**DIRECTIONS**
Leave the pictures out and quote every line from the start of the listing to the line with "0.0031), (0.0470, 0.0030)]", inclusive.
#### RAW DATA
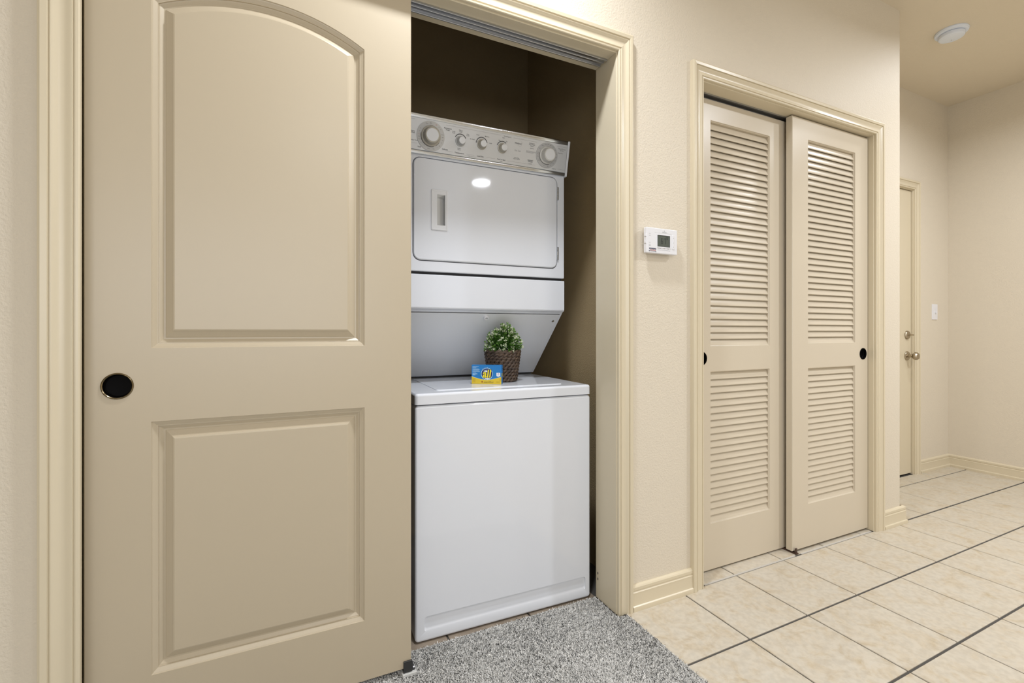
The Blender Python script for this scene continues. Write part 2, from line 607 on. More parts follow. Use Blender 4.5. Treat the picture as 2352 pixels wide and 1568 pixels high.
def arch_loop(x0, x1, z0, zs, za, d=0.0, n=28):
    """bottom-left, bottom-right, then the arched top from right to left (counter-clockwise), inset by d"""
    xc, hw = (x0 + x1) / 2, (x1 - x0) / 2
    R = (hw * hw + (za - zs) ** 2) / (2 * (za - zs))
    cz = za - R
    x0, x1, z0, R = x0 + d, x1 - d, z0 + d, R - d
    pts = [(x0, z0), (x1, z0)]
    for k in range(n + 1):
        x = x1 - (x1 - x0) * k / n
        pts.append((x, cz + math.sqrt(R * R - (x - xc) ** 2)))
    return pts


PANEL = [(0, 0), (0.0012, 0.0032), (0.0030, 0.0038), (0.0108, 0.0080), (0.0122, 0.0081), (0.0126, 0.0116), (0.0148, 0.0120), (0.0214, 0.0168),
         (0.0232, 0.0170), (0.0250, 0.0170), (0.0264, 0.0154), (0.0420, 0.0064), (0.0426, 0.0042), (0.0458, 0.0031), (0.0470, 0.0030)]


def panel_door(name, x0, x1, yf, th, z0, z1, label, pulls=()):
    root = empty(name, ((x0 + x1) / 2, yf, z0))
    tag(root, label, 'door', 'structure')
    ox, oz = (x0 + x1) / 2, z0
    s = lambda pts: [(a - ox, b - oz) for a, b in pts]
    outer = s([(x0, z0), (x1, z0), (x1, z1), (x0, z1)])
    upf = lambda d: s(arch_loop(x0 + 0.1265, x1 - 0.135, 0.989, 1.841, 1.907, d))
    lowf = lambda d: s([(x0 + 0.1265 + d, 0.196 + d), (x1 - 0.135 - d, 0.196 + d), (x1 - 0.135 - d, 0.8105 - d), (x0 + 0.1265 + d, 0.8105 - d)])
    up, low = upf(0), lowf(0)
    ch = 0.0022
    oi = inset(outer, ch)
    bm = bmesh.new()
    face_holes(bm, oi, [up, low] + [circle(a - ox, b - oz, c * 0.87) for a, b, c in pulls], lambda u, v: (u, 0, v))
    loft(bm, [[(a, 0, b) for a, b in oi], [(a, ch, b) for a, b in outer], [(a, th, b) for a, b in outer]], cap0=False)
    bmesh.ops.remove_doubles(bm, verts=bm.verts, dist=1e-5)
    finish('door_slab', bm, M_DOOR, root, smooth=20)
    for lpf in (upf, lowf):
        bm = bmesh.new()
        loft(bm, [[(a, d, b) for a, b in lpf(o)] for o, d in PANEL], cap0=False)
        finish('raised_panel', bm, M_DOOR, root, smooth=8)
    return root


DX0, DX1 = -0.4455, 0.312
d1 = panel_door('door_1', DX0, DX1, 1.380, 0.033, 0.021, 2.033, 'tan sliding door with an arched raised panel and round finger pull', [(-0.384, 0.900, 0.0315)])
pull(d1, -0.384 - (DX0 + DX1) / 2, 0, 0.900 - 0.021, 0.0315, M_BRASS)
d2 = panel_door('door_2', DX0 + 0.002, DX1 - 0.004, 1.424, 0.033, 0.021, 2.006, 'second tan sliding door parked behind the arched panel door')

# overhead track
root = empty('sliding_door_track', ((OX0 + OX1) / 2, 1.424, OZ))
tag(root, 'twin aluminium track under the head of the laundry opening', 'track')
hw = (OX1 - OX0) / 2 - 0.006
bm = bmesh.new()
box(bm, (-hw, -0.0255, -0.0020), (hw, 0.0205, -0.0003))
finish('track_plate', bm, M_ALU, root)
for yy, dz in ((-0.0260, -0.0075), (-0.0040, -0.0050), (0.0160, -0.0075)):
    bm = bmesh.new()
    prism_x(bm, [(yy, -0.001), (yy, dz + 0.001), (yy + 0.001, dz), (yy + 0.004, dz), (yy + 0.0048, dz + 0.0015), (yy + 0.0025, dz + 0.002), (yy + 0.002, -0.001)], -hw, hw)
    finish('track_rail', bm, M_ALU, root)

# floor guide at the lower corner of the sliding door
root = empty('door_guide', (0.302, 1.40, 0.0))
tag(root, 'black floor guide gripping the bottom corner of the tan sliding door', 'door guide')
bm = bmesh.new()
box(bm, (-0.014, -0.0265, 0.012), (0.012, -0.0215, 0.046), 0.0008, 1)
box(bm, (-0.014, -0.0225, 0.012), (0.022, 0.024, 0.0150), 0.0008, 1)
box(bm, (0.0125, -0.020, 0.0145), (0.015, 0.022, 0.030), 0.0008, 1)
finish('bracket', bm, M_BLACKPLASTIC, root)
boxobj('base', (-0.018, -0.032, 0.001), (0.024, 0.03, 0.0118), M_CLEARPLASTIC, root, 0.001, 1)
bm = bmesh.new()
lathe(bm, [(0, 0.0148), (0.0032, 0.0148), (0.0032, 0.0162), (0.002, 0.0170), (0, 0.0172)], 14, Matrix.Translation((0.0185, -0.014, 0)))
finish('screw', bm, M_WHITEPLASTIC, root)

# ---------------------------------------------------------------- louvred sliding doors
slat_cache = {}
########
**SOLUTION TO THIS TASK**
The Blender Python script for this scene continues. Write part 2, from line 607 on. More parts follow. Use Blender 4.5. Treat the picture as 2352 pixels wide and 1568 pixels high.
def arch_loop(x0, x1, z0, zs, za, d=0.0, n=28):
    """bottom-left, bottom-right, then the arched top from right to left (counter-clockwise), inset by d"""
    xc, hw = (x0 + x1) / 2, (x1 - x0) / 2
    R = (hw * hw + (za - zs) ** 2) / (2 * (za - zs))
    cz = za - R
    x0, x1, z0, R = x0 + d, x1 - d, z0 + d, R - d
    pts = [(x0, z0), (x1, z0)]
    for k in range(n + 1):
        x = x1 - (x1 - x0) * k / n
        pts.append((x, cz + math.sqrt(R * R - (x - xc) ** 2)))
    return pts


PANEL = [(0, 0), (0.0012, 0.0032), (0.0030, 0.0038), (0.0108, 0.0080), (0.0122, 0.0081), (0.0126, 0.0116), (0.0148, 0.0120), (0.0214, 0.0168),
         (0.0232, 0.0170), (0.0250, 0.0170), (0.0264, 0.0154), (0.0420, 0.0064), (0.0426, 0.0042), (0.0458, 0.0031), (0.0470, 0.0030)]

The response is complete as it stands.